How long will this last? Uber fans will tell you that the days of licensed taxi drivers are coming to and end. In cities like San Francisco, where the law permits anyone with a driving licence to offer rides for money, people have abandoned taxis. As more and more of us embrace the “sharing economy”, the days of a professional taxi driver being the only one who can sell a lift are numbered, some argue.
We employ unregulated service professionals in positions of trust all the time – cleaners who come into our homes, for example, or babysitters who look after our children – why should drivers, once they have proved they can drive, be any different?
“I think it will vary market by market” he says. “All of the research we have done suggests that both passengers and drivers don’t particularly like that model. Part of it of it is cultural, part of it is regulation, part of it is resistance to change… I don’t think there is necessarily an inevitability that it is going to smash the existing infrastructure, the way Europe operates today.”
Regional companies, and not Uber, pose the biggest competition, he adds. “We regard Uber as a very powerful, very well funded, very well run and operated competitor, so clearly we take them into consideration wherever we go. What we’ve found, though, certainly outside London in the territories we operate in today as the combined business – they are not necessarily our major competitor.
“That’s not to stay that won’t change, particularly as they turn more of their attention to Europe. I daresay they will find cleverer ways to access the European market than they have to date.”
The other strategy which worked well for Hailo here was giving the local office autonomy with marketing.
“If you look at our marketing here, it’s very Irish. That really helps to imbed it in the local community. If you went to London or Spain, the tone and feel of the brand is completely different than the one here.”
The Irish office is led by Tim Arnold, a rising star in Irish business circles aged just 29.
Its success in Ireland became the biggest concern when it was decided the newly merged entity would be called Mytaxi rather than Hailo.
“Over 15pc of the Irish population has downloaded the Hailo app and the brand has over 90pc recognition in Dublin, which is pretty astonishing when you consider that it’s only four years old. When I announced the deal to the team here, that was their first thought – ‘what about our brand?’
The Mytaxi moniker was selected because it means something to people across almost all languages, while Hailo “means nothing to anybody outside of the Anglosphere”.
The money Daimler are prepared to put into the business (which is not being disclosed) will enable investment in technology, meaning new features. One example – already available on the Mytaxi app – is a function which allows users to select a favourite driver.

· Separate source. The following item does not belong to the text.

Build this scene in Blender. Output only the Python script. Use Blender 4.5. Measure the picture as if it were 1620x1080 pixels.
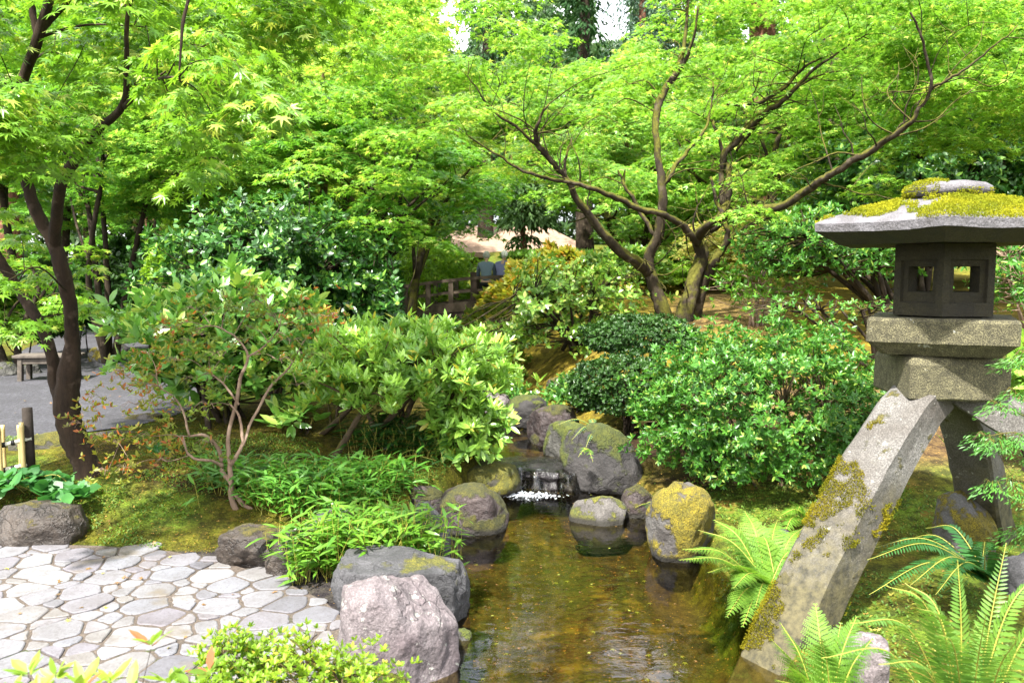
import bpy, bmesh, math, random
import numpy as np
from mathutils import Vector, Matrix, noise
for _o in list(bpy.data.objects): bpy.data.objects.remove(_o)
SC = bpy.context.scene
COL = SC.collection
PI = math.pi
rad = math.radians
# ------------------------------------------------------------------ camera
CAMZ, PITCH, FPX = 1.9, rad(5.0), 1260.0
cd = bpy.data.cameras.new('camera'); cam = bpy.data.objects.new('camera', cd); COL.objects.link(cam)
cam.location = (0, 0, CAMZ); cam.rotation_euler = (rad(90) - PITCH, 0, 0)
cd.sensor_width = 36; cd.lens = 36 * FPX / 1620; cd.clip_start = .05; cd.clip_end = 2000
cd.dof.use_dof = True; cd.dof.focus_distance = 6.2; cd.dof.aperture_fstop = 4.5
SC.camera = cam
# ------------------------------------------------------------------ sky and sun
SUN_EL, SUN_AZ = rad(58), rad(205)      # azimuth clockwise from +Y (camera forward): the sun stands behind the camera, to the left
w = bpy.data.worlds.new('World'); SC.world = w; w.use_nodes = True
nt = w.node_tree; nt.nodes.clear()
wo = nt.nodes.new('ShaderNodeOutputWorld'); bg = nt.nodes.new('ShaderNodeBackground')
sk = nt.nodes.new('ShaderNodeTexSky'); sk.sky_type = 'NISHITA'; sk.sun_disc = False
sk.sun_elevation = SUN_EL; sk.sun_rotation = SUN_AZ; sk.air_density = 1.0; sk.dust_density = 4.0; sk.ozone_density = 1.0
# thin bright cloud over the blue
tc = nt.nodes.new('ShaderNodeTexCoord'); mp = nt.nodes.new('ShaderNodeMapping'); mp.inputs['Scale'].default_value = (1, 1, 2.2)
nz = nt.nodes.new('ShaderNodeTexNoise'); nz.inputs['Scale'].default_value = 2.2; nz.inputs['Detail'].default_value = 6
cr = nt.nodes.new('ShaderNodeMapRange'); cr.inputs[1].default_value = .38; cr.inputs[2].default_value = .56
mx = nt.nodes.new('ShaderNodeMix'); mx.data_type = 'RGBA'
nt.links.new(tc.outputs['Generated'], mp.inputs[0]); nt.links.new(mp.outputs[0], nz.inputs['Vector'])
nt.links.new(nz.outputs['Fac'], cr.inputs[0]); nt.links.new(cr.outputs[0], mx.inputs['Factor'])
nt.links.new(sk.outputs[0], mx.inputs['A']); mx.inputs['B'].default_value = (8.0, 8.1, 8.2, 1)
nt.links.new(mx.outputs['Result'], bg.inputs['Color']); bg.inputs['Strength'].default_value = .13
nt.links.new(bg.outputs[0], wo.inputs[0])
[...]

“If you’re a regular user you might build up ten, 20, 30 favourite drivers, and then the technology will look for them first when you next search for a taxi… It becomes more than just a transaction.” A subscription pricing model is also being looked at – you might pay €200 a month for an unlimited number of trips.
The new entity intends to push into new European markets. “The obvious next two would be France and Greece and then potentially Turkey, the political situation notwithstanding. Then there are some very interesting markets in Eastern Europe which are high volume but low value.”